14. Hukuk Dairesi Esas No: 2015/16455 Karar No: 2016/3907 Karar Tarihi: 31.03.2016
Yargıtay 14. Hukuk Dairesi 2015/16455 Esas 2016/3907 Karar Sayılı İlamı
14. Hukuk Dairesi 2015/16455 E. , 2016/3907 K.
"İçtihat Metni"
MAHKEMESİ :Asliye Hukuk Mahkemesi
Davacı vekili tarafından, davalı aleyhine 27.03.2013 gününde verilen dilekçe ile elatmanın önlenmesi ve yıkım istenmesi üzerine bozma ilamına uyularak yapılan duruşma sonunda; davanın kabulüne dair verilen 30.06.2015 günlü hükmün Yargıtayca incelenmesi davalı vekili tarafından istenilmekle süresinde olduğu anlaşılan temyiz dilekçesinin kabulüne karar verildikten sonra dosya ve içerisindeki bütün kağıtlar incelenerek gereği düşünüldü: _ K A R A R _ Dava, elatmanın önlenmesi ve kal isteğine ilişkindir. Davacı vekili, müvekkili adına kayıtlı 218 ada 57 parsel sayılı taşınmaza davalının haksız elatmasının önlenmesini ve taşkın inşaatın kal"ini istemiştir. Davalı vekili, davanın reddini istemiş; savunma yoluyla temliken tescil talebinde bulunmuştur.
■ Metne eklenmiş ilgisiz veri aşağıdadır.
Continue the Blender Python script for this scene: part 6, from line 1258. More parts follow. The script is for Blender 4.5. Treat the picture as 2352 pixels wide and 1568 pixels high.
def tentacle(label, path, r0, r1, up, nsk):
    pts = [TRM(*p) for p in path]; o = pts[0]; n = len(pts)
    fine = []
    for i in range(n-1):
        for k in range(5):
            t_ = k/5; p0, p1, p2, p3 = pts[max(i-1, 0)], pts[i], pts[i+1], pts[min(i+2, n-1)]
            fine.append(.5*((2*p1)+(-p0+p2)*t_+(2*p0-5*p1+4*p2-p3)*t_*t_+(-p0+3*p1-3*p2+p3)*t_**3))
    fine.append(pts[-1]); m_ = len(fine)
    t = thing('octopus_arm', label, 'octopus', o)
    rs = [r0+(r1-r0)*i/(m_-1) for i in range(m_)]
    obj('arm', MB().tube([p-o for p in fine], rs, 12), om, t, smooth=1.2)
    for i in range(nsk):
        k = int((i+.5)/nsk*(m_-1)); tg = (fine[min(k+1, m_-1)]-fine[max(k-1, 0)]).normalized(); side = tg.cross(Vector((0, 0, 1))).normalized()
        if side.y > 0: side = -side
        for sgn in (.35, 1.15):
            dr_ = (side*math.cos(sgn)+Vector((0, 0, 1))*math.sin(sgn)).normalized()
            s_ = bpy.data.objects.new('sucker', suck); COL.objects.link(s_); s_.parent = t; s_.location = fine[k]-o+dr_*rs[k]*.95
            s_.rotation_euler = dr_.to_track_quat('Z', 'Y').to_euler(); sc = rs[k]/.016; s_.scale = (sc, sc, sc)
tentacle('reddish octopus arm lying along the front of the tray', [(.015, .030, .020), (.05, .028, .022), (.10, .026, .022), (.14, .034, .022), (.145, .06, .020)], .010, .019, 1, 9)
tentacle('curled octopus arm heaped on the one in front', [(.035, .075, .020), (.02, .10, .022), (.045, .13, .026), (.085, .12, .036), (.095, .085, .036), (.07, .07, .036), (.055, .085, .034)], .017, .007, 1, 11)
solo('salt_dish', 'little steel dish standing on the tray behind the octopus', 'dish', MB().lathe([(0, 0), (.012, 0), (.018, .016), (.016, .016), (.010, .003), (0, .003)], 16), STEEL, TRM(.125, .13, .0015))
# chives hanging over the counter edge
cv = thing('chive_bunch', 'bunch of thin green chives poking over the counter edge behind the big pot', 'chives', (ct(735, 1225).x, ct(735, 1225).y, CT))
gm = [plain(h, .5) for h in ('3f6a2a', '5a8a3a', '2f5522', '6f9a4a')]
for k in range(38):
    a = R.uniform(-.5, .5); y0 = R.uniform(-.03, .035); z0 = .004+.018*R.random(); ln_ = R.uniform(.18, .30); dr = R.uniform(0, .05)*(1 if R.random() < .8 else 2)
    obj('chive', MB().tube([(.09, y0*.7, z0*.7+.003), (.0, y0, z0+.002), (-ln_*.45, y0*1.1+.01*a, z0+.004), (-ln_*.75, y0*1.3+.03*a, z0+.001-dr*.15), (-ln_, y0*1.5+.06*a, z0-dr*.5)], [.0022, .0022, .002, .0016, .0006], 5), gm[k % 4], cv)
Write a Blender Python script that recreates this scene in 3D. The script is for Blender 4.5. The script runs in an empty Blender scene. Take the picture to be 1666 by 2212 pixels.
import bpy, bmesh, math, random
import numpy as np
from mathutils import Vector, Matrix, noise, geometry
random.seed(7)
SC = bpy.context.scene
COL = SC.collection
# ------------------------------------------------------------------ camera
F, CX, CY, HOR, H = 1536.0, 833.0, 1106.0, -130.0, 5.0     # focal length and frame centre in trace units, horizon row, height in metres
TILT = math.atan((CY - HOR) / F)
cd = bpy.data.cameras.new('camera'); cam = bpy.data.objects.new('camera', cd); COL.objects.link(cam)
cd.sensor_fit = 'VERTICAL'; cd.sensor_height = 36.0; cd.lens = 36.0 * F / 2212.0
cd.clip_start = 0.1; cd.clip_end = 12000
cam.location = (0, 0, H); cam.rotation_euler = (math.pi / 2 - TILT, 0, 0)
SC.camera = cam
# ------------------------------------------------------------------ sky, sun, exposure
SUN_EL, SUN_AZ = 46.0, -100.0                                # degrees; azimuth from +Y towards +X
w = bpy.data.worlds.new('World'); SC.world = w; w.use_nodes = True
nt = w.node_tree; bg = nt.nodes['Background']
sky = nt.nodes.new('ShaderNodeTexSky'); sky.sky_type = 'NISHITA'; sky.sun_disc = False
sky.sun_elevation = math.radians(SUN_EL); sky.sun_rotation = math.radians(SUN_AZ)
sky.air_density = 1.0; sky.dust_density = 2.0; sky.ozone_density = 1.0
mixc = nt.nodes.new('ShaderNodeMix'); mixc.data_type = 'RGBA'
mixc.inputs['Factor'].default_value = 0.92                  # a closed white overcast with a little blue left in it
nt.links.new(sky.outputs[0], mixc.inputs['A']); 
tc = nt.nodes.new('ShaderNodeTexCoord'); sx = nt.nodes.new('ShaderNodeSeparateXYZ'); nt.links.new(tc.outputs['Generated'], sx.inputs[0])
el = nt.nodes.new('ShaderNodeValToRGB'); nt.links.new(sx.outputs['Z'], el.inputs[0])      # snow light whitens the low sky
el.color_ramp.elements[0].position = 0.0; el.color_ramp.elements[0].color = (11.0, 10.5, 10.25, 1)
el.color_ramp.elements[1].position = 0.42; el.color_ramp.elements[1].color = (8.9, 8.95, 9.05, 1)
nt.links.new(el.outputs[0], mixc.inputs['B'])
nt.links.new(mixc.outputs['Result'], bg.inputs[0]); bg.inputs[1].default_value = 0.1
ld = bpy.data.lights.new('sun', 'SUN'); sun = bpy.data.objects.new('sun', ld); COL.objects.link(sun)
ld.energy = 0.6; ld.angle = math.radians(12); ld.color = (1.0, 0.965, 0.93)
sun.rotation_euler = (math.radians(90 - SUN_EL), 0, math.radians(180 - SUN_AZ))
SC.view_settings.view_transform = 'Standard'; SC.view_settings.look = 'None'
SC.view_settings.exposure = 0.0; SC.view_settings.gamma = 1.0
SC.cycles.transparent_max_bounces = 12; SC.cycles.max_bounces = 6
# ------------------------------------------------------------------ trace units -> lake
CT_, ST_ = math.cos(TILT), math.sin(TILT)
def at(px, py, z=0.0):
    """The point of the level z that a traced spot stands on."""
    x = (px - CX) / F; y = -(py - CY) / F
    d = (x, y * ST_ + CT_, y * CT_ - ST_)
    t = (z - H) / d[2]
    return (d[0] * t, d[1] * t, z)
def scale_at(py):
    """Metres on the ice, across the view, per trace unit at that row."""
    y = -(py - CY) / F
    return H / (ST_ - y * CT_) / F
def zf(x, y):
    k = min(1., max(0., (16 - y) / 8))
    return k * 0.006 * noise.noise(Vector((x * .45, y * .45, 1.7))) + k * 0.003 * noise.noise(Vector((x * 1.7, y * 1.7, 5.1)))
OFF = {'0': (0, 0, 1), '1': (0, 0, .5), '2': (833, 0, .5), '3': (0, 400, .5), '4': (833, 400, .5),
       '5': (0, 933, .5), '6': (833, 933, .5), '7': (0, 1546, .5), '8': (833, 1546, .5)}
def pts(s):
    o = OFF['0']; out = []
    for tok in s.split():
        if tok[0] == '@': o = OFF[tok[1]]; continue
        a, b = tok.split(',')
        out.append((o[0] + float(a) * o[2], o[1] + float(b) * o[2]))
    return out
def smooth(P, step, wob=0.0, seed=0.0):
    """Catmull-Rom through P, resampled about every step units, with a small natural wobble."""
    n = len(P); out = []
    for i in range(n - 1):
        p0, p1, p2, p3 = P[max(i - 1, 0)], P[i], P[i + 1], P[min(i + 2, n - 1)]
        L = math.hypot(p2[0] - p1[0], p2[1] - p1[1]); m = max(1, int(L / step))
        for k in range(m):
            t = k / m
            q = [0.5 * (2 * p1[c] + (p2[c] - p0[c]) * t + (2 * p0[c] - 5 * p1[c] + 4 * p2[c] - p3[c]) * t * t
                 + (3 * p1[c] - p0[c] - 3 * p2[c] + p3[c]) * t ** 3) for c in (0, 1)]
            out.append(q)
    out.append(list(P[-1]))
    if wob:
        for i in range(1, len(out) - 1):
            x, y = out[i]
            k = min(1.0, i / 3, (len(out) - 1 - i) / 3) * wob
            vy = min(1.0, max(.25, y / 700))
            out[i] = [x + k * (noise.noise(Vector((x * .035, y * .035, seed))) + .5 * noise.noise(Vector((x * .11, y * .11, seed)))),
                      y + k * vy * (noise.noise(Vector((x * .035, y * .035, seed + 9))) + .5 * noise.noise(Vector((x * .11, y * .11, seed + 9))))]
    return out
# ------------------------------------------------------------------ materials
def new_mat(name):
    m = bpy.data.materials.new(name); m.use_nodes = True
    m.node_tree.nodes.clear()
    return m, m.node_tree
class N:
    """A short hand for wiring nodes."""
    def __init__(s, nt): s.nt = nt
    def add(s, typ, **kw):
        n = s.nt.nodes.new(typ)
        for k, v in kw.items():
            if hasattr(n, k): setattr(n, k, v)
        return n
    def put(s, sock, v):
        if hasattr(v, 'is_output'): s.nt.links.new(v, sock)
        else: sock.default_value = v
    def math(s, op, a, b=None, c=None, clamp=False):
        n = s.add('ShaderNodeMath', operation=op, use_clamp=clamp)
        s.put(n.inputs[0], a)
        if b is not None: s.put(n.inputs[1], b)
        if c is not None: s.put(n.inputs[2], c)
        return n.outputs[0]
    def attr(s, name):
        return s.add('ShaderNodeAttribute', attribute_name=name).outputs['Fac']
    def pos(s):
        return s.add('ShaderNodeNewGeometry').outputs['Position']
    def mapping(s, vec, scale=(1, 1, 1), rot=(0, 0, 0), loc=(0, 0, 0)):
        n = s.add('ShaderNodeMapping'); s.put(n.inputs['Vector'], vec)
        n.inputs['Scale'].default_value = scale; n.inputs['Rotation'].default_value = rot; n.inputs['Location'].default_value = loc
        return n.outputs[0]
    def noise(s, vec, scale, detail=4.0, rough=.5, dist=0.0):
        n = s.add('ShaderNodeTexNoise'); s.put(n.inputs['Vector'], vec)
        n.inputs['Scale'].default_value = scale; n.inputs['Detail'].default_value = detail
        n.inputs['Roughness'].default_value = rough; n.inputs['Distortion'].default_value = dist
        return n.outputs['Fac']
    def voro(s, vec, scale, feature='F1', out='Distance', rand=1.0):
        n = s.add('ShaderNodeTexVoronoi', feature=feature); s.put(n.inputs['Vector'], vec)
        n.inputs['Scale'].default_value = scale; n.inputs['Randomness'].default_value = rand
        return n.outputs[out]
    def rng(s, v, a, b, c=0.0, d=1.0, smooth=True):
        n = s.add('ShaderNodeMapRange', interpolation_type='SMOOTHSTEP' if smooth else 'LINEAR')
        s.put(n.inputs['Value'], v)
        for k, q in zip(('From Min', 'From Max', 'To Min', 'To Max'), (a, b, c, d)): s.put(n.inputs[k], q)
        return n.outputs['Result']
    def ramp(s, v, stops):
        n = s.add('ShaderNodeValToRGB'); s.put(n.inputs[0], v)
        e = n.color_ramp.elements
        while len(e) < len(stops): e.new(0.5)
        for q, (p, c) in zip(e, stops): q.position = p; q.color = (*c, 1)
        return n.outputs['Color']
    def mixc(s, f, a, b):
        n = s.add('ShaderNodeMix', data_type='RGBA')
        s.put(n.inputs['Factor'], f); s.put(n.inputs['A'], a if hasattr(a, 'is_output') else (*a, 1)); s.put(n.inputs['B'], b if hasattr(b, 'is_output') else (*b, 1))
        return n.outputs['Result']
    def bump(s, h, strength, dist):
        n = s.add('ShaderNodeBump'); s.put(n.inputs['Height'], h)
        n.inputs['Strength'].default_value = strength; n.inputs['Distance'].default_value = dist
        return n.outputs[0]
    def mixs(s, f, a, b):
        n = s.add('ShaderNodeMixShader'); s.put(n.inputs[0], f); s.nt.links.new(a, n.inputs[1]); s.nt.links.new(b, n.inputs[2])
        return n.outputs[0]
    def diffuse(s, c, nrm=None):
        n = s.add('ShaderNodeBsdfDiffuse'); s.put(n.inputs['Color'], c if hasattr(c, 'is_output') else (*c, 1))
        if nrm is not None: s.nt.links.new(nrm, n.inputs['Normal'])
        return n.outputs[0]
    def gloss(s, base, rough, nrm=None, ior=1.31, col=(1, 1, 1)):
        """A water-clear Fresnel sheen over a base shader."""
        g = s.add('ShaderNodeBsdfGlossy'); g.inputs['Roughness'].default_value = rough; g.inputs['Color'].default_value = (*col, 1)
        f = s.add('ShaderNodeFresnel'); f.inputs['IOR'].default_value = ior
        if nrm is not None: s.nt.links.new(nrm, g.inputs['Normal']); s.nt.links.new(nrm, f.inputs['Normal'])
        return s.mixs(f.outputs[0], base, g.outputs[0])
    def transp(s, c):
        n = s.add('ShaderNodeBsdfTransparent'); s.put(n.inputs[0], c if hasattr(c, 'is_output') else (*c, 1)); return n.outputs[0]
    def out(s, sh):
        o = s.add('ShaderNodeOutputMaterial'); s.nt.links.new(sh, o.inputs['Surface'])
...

Davanın kabulüne dair hüküm, davalı vekilinin temyiz talebi üzerine Dairemizin 10.03.2015 tarih 2014/16851 Esas, 2015/2604 Karar ilamıyla bozulmasına karar verilmiştir. Mahkemece, bozma ilamına uyularak Yargıtay bozma ilamına konu edilmeyen hususlar yönünden karar verilmesine yer olmadığına, yargılama gideri harç ve vekalet ücretinin davalıdan alınmasına yönelik hüküm kurulmuştur. Hükmün hangi hususları kapsayacağı 6100 sayılı HMK"nın 297. maddesinde belirtilmiştir. Ayrıca hükmün sonuç kısmında, gerekçeye ait herhangi bir söz tekrar edilmeksizin, taleplerden her biri hakkında verilen hükümle, taraflara yüklenen borç ve tanınan hakların, sıra numarası altında; açık, şüphe ve tereddüt uyandırmayacak şekilde gösterilmesi gereklidir. Bu biçim yargıda açıklık ve netlik prensibinin gereğidir. Aksi hal, yeni tereddüt ve ihtilaflar yaratır, hükmün hedefine ulaşmasını engeller, kamu düzeni ve barışı oluşturulamaz. Bozma kararı ile ilk hüküm hayatiyetini ve ifa kabiliyetini yitirir. Bozma kararından sonra bozmaya uyularak verilen hüküm yeni bir hükümdür. Bozmaya uyularak tesis edilen hükmün, tüm istekleri karşılar şekilde yeniden yazılması gerekir. Mahkemece bu husus gözetilmeden, hükmün diğer yönlerinin kesinleşmiş olduğundan bahisle "aynı konuda yeniden karar verilmesine yer olmadığına" şeklinde hüküm kurulması doğru görülmemiş, bu sebeple kararın bozulması gerekmiştir. SONUÇ: Yukarıda açıklanan nedenlerle hükmün BOZULMASINA, bozma nedenine göre davalı vekilinin temyiz itirazlarının şimdilik incelenmesine yer olmadığına, peşin yatırılan harcın istek halinde iadesine, kararın tebliğinden itibaren 15 gün içinde karar düzeltme yolu açık olmak üzere, 31.03.2016 tarihinde oybirliği ile karar verildi.